Fragrant drawings

10.15.2018
Dessin de Desmond Knox-Leet

Dessin de Desmond Knox-Leet

diptyque’s vocation was to be a perfumer, but a cunning twist of fate made the swirls of perfume pass through the line of drawing. All three founders drew or painted. Even today, diptyque’s fragrances are always reflected in an Indian ink sketch.

Drawing is a subject dear to memento and the founding friends’ penchant for drawing has been covered in detail. Here, it is simply a pleasure to remember the obvious, like reliving a happy memory with your eyes closed. Since this memory draws the desire to continue, highlights the reason for persevering and reveals the outlines of an identity that is constantly redesigning itself and only looks alike when starting a new drawing. Let’s spare ourselves the examination of similarities between drawing and design which are too easy to understand. Rather than similarities, diptyque essentially creates a kinship between scent and vision, between perfume and image, between the nose and the hand.

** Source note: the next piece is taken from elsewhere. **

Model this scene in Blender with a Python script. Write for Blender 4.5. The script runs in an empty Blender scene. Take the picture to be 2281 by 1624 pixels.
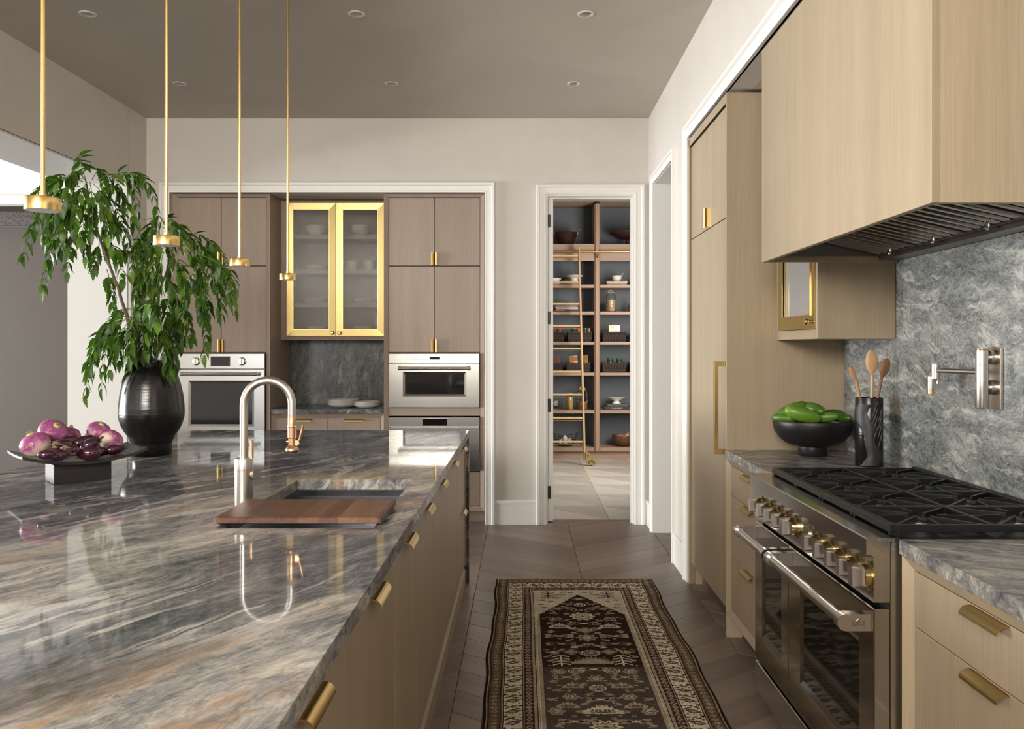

Of course, diptyque began its creations with textile pattern designs by Desmond Knox-Leet and Christiane Montadre, while the third founder, Yves Coueslant handled the management side, but was also a painter!
Passionate about written forms, Desmond designed the diptyque initials in the form of dancing letters for the candles, then the logo, eventually drawing the labels for the perfumes. He never stopped drawing, filling his travel journals with sketches rather than notes. After his death, his great friend Yves took over and drew the perfume labels himself.
Of course, this involved illustrating the perfumes, but these perfumes were born of a landscape, a journey, a vision that the hand could transcribe into an image. They therefore began what diptyque has never stopped doing, associating each perfume with a drawing and graphic artist to present an imaginary substance comprised of a volatile essence and a fleeting vision. Juice and ink draw a silhouette, the substance of which will be the sensation of the individual who breathes in the perfume. This olfactory sensation will have its imagined part, brought about by the drawing, like a window through which the gaze drifts.

This illustration appears on the back of the labels of the eau-de-toilettes and the eau-de-parfums and is only seen through the liquid. This floating drawing is reflective of diptyque itself, a trail of scents that follows the lines of ink.